### Collected data:

▽

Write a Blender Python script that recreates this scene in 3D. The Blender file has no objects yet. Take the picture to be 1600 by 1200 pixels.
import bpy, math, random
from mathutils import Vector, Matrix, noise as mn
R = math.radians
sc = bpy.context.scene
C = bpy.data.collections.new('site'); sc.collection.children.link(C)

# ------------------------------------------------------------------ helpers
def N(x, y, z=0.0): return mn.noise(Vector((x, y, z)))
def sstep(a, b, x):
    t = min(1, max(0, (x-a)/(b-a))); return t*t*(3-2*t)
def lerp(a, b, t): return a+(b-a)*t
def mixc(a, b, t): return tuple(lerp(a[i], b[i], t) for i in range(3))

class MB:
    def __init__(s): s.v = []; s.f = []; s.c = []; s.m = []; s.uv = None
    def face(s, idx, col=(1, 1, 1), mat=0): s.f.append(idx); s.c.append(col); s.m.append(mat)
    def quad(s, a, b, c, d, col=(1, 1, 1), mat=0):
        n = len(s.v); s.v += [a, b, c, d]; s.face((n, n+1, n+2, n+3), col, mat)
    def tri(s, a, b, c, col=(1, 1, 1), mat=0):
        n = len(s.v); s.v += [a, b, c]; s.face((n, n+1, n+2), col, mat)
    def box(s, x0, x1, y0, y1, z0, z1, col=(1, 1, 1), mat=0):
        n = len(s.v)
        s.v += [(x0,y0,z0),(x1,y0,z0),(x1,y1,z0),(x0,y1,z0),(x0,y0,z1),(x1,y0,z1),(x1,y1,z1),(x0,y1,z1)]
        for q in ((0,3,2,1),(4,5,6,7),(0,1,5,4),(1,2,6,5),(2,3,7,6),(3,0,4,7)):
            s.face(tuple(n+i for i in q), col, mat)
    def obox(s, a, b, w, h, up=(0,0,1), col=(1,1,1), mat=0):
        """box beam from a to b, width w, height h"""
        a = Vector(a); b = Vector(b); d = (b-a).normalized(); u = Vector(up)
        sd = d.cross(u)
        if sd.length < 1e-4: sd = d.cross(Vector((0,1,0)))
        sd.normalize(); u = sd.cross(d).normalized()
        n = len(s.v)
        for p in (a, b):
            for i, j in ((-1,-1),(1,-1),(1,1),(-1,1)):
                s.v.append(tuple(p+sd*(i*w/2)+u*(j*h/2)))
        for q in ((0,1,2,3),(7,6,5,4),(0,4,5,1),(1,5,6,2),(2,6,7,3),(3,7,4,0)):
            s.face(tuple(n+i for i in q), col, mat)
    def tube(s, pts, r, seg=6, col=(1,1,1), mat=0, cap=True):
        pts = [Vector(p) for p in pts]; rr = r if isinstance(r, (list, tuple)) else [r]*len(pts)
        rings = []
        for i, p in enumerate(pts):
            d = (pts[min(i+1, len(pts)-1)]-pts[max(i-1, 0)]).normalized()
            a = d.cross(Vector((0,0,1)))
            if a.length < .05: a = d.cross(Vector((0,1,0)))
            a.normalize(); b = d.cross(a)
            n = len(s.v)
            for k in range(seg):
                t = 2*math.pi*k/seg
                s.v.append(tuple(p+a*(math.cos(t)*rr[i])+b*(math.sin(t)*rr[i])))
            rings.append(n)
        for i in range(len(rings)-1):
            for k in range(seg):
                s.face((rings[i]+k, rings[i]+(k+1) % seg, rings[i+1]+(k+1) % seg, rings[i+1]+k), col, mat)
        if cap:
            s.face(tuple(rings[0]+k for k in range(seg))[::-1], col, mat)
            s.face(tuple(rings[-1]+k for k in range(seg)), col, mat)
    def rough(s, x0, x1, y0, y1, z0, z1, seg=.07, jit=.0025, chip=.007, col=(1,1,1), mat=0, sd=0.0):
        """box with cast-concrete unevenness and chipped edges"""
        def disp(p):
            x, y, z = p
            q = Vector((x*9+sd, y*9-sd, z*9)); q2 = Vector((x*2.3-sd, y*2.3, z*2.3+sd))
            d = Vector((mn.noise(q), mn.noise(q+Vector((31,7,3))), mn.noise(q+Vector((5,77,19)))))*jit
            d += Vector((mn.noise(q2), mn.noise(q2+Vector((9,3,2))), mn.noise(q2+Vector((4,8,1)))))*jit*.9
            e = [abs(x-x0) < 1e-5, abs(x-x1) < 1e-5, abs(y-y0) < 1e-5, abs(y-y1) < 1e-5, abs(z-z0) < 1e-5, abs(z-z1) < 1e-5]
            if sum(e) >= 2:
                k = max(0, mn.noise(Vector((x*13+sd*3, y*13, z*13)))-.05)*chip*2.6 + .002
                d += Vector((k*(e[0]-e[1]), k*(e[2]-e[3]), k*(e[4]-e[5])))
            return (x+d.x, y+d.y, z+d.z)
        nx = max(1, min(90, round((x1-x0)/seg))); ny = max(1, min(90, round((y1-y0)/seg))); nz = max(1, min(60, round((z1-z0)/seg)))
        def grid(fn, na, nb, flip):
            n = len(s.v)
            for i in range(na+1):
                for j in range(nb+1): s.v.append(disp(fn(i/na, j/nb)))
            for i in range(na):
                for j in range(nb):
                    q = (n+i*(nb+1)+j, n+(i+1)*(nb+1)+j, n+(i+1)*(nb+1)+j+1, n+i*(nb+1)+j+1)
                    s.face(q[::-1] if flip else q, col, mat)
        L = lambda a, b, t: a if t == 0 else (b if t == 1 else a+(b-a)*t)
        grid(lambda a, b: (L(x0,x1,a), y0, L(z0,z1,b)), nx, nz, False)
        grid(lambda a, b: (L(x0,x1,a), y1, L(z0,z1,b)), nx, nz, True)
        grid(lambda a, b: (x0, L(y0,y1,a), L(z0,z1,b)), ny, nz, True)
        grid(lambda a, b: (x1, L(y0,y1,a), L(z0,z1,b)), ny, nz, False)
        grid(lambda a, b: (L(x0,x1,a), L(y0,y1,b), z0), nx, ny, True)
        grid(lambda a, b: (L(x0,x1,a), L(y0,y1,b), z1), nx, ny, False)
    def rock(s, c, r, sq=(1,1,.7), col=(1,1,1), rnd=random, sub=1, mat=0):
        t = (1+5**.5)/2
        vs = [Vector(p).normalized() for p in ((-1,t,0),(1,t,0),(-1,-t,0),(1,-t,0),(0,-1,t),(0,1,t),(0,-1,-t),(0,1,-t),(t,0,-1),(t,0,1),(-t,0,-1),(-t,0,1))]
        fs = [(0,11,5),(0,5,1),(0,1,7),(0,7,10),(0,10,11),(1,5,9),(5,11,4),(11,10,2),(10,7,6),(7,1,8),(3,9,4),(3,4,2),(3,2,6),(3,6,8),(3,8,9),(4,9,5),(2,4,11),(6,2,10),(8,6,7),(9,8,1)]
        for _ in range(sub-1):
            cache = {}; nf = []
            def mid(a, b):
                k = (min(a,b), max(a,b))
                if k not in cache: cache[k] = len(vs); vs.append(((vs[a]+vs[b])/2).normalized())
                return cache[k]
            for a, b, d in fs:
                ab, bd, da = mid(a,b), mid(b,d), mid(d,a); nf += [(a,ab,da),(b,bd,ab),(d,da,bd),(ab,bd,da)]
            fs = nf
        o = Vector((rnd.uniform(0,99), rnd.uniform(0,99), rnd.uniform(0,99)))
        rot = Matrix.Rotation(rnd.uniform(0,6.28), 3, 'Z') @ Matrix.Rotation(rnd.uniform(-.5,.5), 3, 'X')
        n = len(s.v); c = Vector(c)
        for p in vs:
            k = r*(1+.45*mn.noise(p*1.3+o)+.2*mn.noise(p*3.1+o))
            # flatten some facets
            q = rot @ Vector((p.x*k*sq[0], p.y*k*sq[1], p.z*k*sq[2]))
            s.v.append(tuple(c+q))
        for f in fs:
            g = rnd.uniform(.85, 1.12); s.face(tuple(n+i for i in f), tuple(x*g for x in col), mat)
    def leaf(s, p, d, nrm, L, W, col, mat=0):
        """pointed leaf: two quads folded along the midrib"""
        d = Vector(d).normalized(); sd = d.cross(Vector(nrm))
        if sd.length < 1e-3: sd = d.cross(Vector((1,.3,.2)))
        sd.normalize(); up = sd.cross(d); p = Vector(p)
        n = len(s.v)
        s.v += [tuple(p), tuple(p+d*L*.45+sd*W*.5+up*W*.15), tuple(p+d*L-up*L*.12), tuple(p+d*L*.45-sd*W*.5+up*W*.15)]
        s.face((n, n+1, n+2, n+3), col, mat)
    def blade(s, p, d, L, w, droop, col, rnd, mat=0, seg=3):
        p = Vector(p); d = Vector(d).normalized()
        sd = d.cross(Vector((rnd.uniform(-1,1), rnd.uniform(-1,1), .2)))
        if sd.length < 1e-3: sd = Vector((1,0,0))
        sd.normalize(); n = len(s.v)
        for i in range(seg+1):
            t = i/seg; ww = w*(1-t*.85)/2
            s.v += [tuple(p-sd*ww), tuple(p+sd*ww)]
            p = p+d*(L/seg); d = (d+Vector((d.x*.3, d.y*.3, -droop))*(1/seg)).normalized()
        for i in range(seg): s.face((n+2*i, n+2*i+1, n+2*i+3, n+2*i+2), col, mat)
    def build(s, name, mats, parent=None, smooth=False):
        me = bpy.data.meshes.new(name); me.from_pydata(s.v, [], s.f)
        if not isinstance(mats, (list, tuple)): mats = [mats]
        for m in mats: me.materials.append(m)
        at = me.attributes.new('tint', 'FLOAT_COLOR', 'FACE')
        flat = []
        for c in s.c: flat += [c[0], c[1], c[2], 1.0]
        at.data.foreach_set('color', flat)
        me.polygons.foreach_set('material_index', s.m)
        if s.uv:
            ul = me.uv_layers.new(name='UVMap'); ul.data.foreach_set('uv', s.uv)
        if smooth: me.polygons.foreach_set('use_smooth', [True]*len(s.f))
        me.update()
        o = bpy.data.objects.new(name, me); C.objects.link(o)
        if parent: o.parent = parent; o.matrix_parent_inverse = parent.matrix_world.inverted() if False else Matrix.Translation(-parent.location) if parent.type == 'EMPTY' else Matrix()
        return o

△

### Task to carry out:
Take the lines above from the first through the one containing "def mixc(a, b, t): return" and reproduce them exactly; include nothing else.

### Response to this exercise:
Write a Blender Python script that recreates this scene in 3D. The Blender file has no objects yet. Take the picture to be 1600 by 1200 pixels.
import bpy, math, random
from mathutils import Vector, Matrix, noise as mn
R = math.radians
sc = bpy.context.scene
C = bpy.data.collections.new('site'); sc.collection.children.link(C)

# ------------------------------------------------------------------ helpers
def N(x, y, z=0.0): return mn.noise(Vector((x, y, z)))
def sstep(a, b, x):
    t = min(1, max(0, (x-a)/(b-a))); return t*t*(3-2*t)
def lerp(a, b, t): return a+(b-a)*t
def mixc(a, b, t): return tuple(lerp(a[i], b[i], t) for i in range(3))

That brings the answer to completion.